Add boundary proofs to dfold and smap

[kleinreact]

The PR extends dfold with a boundary proof for the folded function and introduces smapWithBounds offering a boundary proof as well. smapWithBounds is introduced in addition to smap, as the served proof may lead to untouchable errors requiring additional type annotations. While this is fine for dfold, which requires advanced knowledge of the type system for usage anyway, smap should stay intuitive for beginners, which is why we introduce an additional version instead.

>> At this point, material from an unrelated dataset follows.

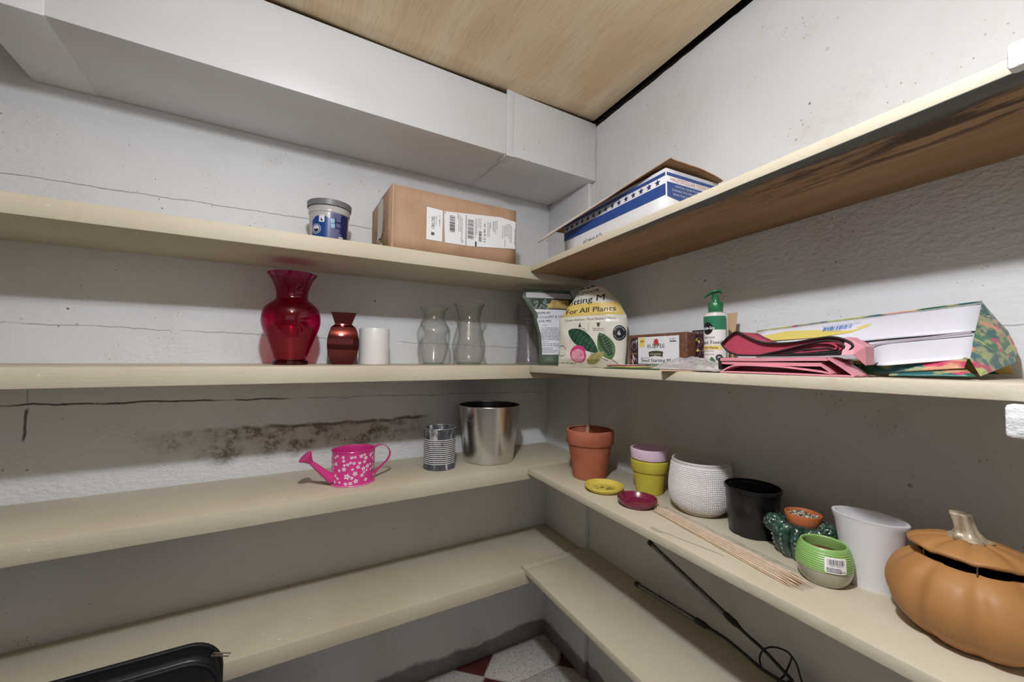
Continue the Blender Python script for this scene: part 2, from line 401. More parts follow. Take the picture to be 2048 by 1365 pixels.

The PR also renames typenat variables l (small letter L) to n to make them better distinguishable from the constant 1.

[martijnbastiaan]

I'm curious; what motivated you to implement this? Any concrete example where you need the boundary proof?

[kleinreact]

I would use it here, but the currently used workaround is also sufficient. It is required to use the Resize class in that case.

[rowanG077]

I have ran into this a few times. And just now I ran into it again. I was trying to do some type magics to allow dynamic(As in type level configurable) multi lane CRC to work. I tried to do something like this:

data CRCLaneParams (crcWidth :: Nat) (dataWidth :: Nat) (lanes :: Nat) where
  CRCLane0
    :: CircuitCRCParams crcWidth dataWidth
    -> CRCLaneParams crcWidth dataWidth 0
  CRCLaneN
    :: 1 <= lanes
    => SNat lanes
    -> CircuitCRCParams crcWidth ((lanes + 1) * dataWidth)
    -> CRCLaneParams crcWidth dataWidth (lanes - 1)
    -> CRCLaneParams crcWidth dataWidth lanes

-- | Get the Circuit params for a given lane
getCircuitParams
  :: lane <= lanes
  => CRCLaneParams crcWidth dataWidth lanes
  -> SNat lane
  -> CircuitCRCParams crcWidth ((lane + 1) * dataWidth)
getCircuitParams = ...

-- | Create a CRC step function that takes a larger input of which a subset is ignored to make types match.
mkStep
  :: forall (crcWidth :: Nat)
            (dataWidth :: Nat)
            (dataWidthFull :: Nat)
   . SNat dataWidthFull
  -> CircuitCRCParams crcWidth dataWidth
  -> BitVector crcWidth
  -- ^ The current CRC state
  -> BitVector dataWidthFull
  -- ^ The input
  -> BitVector crcWidth
  -- ^ The next CRC state
mkStep = ...

-- | A multi-lane CRC engine
crcEngine
  :: forall (nLanes :: Nat)
            (dom :: Domain)
            (crcWidth :: Nat)
            (dataWidth :: Nat)
   . HiddenClockResetEnable dom
  => KnownNat nLanes
  => KnownNat crcWidth
  => KnownNat dataWidth
  => 1 <= nLanes
  => CRCLaneParams crcWidth dataWidth (nLanes - 1)
  -> Signal dom (Maybe (Vec nLanes (BitVector dataWidth)))
  -> Signal dom (Index nLanes)
  -> ( Signal dom (BitVector crcWidth)
     , Signal dom Bool
     )
crcEngine laneParams dataIn validLane = ...
  where
    -- Cannot satisfy: v <= nLanes - 1
    engines = smap (\v _ -> mkStep SNat $ getCircuitParams laneParams v) (repeat @nLanes ())
    engine :: Signal dom (BitVector crcWidth -> BitVector (dataWidth * nLanes) -> BitVector crcWidth)
    engine = fmap (\n -> engines !! n) validLane

Note that I'm not sure whether this is the way to go here it was just experimentation. But it came up naturally at least.

[martijnbastiaan]

Could you write a changelog entry? See changelog/README.md for instructions.